Increase Your Odds of Real Estate Investing Success!

13 November 2018
Joshua Chisvin

If you can understand what causes people to lose money in real estate, then you can take preventive measures to ensure it doesn’t happen to you.

No, while no investment is without risk, smart investors understand there are certainly precautions that can be taken to mitigate that risk. To do so, start by avoiding the common mistakes I’ve outlined here.

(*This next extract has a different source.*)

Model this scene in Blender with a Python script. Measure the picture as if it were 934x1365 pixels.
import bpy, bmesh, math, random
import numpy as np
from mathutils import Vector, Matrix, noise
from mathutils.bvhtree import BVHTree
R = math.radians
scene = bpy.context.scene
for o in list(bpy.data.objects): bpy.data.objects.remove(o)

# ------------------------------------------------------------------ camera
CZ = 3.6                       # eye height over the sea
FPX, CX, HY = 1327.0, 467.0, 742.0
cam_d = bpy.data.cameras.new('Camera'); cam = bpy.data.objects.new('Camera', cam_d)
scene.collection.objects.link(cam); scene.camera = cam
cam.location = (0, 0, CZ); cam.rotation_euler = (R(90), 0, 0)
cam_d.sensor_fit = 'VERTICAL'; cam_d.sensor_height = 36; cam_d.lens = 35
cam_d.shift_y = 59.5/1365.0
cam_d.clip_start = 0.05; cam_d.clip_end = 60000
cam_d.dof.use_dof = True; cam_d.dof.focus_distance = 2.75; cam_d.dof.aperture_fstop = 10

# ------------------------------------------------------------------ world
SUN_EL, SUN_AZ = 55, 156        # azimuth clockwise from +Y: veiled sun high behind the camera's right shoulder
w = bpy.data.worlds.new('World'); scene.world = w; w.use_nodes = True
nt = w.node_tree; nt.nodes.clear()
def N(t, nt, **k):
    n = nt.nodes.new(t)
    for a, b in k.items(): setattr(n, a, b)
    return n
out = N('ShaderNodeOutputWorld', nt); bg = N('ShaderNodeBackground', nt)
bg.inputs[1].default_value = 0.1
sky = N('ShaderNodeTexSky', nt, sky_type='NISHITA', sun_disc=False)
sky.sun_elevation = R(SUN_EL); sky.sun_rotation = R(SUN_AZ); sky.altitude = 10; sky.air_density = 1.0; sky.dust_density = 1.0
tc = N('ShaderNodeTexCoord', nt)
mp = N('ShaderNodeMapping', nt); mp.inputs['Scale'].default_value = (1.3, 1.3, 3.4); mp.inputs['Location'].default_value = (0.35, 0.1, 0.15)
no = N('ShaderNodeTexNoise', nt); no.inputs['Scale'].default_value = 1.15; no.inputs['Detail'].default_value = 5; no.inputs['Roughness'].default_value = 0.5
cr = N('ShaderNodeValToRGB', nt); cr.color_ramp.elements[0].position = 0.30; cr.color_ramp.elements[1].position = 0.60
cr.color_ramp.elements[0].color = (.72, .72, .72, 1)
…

(Believe me, avoiding them will help get you well on on your way to growing wealth through real estate.)

DON'T BET ON APPRECIATION

Those who lose properties to foreclosure often cite this as a top reason, if notthetop one. Simply put, amateurs buy a house assuming it will go up in value and they can sell it later. Professionals? They buy undervalued properties in solid locations that produce positive cash flow. This gives them the flexibility to exit the deal when it makes financial sense to do so. When you bet on appreciation, don’t have positive cash flow and don’t keep accurate reserves, you are gambling on the market continuing to rise to bail you out from a risky investment. Clear enough?

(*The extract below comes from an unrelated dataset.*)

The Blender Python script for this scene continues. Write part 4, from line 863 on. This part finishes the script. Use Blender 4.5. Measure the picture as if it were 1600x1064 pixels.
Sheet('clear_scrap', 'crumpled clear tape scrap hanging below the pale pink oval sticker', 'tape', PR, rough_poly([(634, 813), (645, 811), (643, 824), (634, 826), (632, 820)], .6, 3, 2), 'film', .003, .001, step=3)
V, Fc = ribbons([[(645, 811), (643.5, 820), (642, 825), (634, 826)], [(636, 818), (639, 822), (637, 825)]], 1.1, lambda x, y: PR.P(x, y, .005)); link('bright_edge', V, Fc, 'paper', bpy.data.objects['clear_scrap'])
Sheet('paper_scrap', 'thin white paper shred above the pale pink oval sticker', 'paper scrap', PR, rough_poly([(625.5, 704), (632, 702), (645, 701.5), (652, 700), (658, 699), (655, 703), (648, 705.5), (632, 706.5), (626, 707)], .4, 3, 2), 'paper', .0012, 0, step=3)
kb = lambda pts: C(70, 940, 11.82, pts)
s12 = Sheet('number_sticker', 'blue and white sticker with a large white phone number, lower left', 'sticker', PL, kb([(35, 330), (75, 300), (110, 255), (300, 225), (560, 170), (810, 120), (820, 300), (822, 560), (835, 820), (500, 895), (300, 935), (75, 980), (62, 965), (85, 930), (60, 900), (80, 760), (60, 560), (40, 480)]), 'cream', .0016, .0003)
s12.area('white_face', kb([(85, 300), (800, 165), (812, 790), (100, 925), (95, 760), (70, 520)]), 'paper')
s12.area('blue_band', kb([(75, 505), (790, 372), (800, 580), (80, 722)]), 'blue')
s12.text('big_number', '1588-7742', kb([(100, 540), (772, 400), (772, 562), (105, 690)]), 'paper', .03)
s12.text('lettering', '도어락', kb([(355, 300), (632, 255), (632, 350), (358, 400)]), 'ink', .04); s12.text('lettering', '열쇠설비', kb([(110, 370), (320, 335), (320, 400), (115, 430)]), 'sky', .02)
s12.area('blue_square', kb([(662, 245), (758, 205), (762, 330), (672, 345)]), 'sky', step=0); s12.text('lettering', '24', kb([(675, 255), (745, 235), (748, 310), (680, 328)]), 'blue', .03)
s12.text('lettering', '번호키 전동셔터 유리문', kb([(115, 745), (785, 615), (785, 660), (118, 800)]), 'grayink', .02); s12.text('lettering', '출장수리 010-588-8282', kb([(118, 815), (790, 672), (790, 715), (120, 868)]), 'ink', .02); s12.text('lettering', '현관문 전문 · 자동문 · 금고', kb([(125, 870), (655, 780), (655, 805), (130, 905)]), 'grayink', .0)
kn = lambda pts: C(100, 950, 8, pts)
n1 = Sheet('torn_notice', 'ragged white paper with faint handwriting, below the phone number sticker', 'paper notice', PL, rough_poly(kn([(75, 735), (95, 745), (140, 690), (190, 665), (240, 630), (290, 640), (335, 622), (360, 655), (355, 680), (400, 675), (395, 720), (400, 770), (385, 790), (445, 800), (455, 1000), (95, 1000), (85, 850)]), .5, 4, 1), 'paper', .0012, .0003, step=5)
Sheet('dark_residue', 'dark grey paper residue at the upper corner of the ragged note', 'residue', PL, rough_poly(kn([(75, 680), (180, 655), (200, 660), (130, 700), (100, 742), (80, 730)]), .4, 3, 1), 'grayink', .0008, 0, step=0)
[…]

DON'T BUY IN BAD NEIGHBOURHOODS

You already know the first rule of real estate: location, location, location. Still, some can’t resist the temptation to buy a questionable property in an area that seems too good to be true. Well, when it seems too good to be true, guess what? It usually is. While homes in undesirable locations can look great on paper, the reality is they almost always look better in theory than they’ll be in practice. And when you buy in an area where good tenants won’t want to live, you’ll be forced to rent to less than desirable tenants. They have lower credit scores, less reliable income streams and worse rental histories. All things told, the cons just won’t justify the pros.

DON'T FAIL TO EDUCATE YOUR FIRST

Know what you’re getting intobeforeyou commit to purchasing a property. Not after. Remember, certain decisions like buying a property can’t be taken back once they are made. The time to realize you’re not prepared — or it’s the wrong deal — is prior to passing the point of no return. So, start educating yourself now — before you’re committed — then use that information to help you make the best choice possible.

DON'T FOLLOW THE HERD

I find untold bad decisions get made when you base those decisions on what others are doing, rather than on sound financial principles. It may be tempting to follow the herd, yes, but understand it is a false sense of security. Just because everyone else is buying doesn’t mean you also should. In fact, it may be the opposite.

DON'T NEGATE YOUR CASH FLOW

If you want to make money in real estate, you should plan on holding an asset for a long period of time. Good things happen when real estate is owned over the long haul. Loans are paid down, rents tend to increase and the value eventually goes up. The number one problem preventing investors from winning the long game is buying a property that loses money every month. Don’t buy real estate assuming the price will go up and you can sell it later. Nobody knows what the market is going to do.

DON'T PLAN ON DOING THE WORK YOURSELF

All too many people have assumed they would save on a deal by doing the rehab work themselves, rather than paying someone else. Sure, while you might be able to pull this off, it’s a mistake to assume you can pay too much for a property — or not have enough in reserves to pay for the work — simply because you plan on doing the work yourself. You don’t know which direction your life will take, what time you’ll have later or what unexpected problems will be uncovered once you start.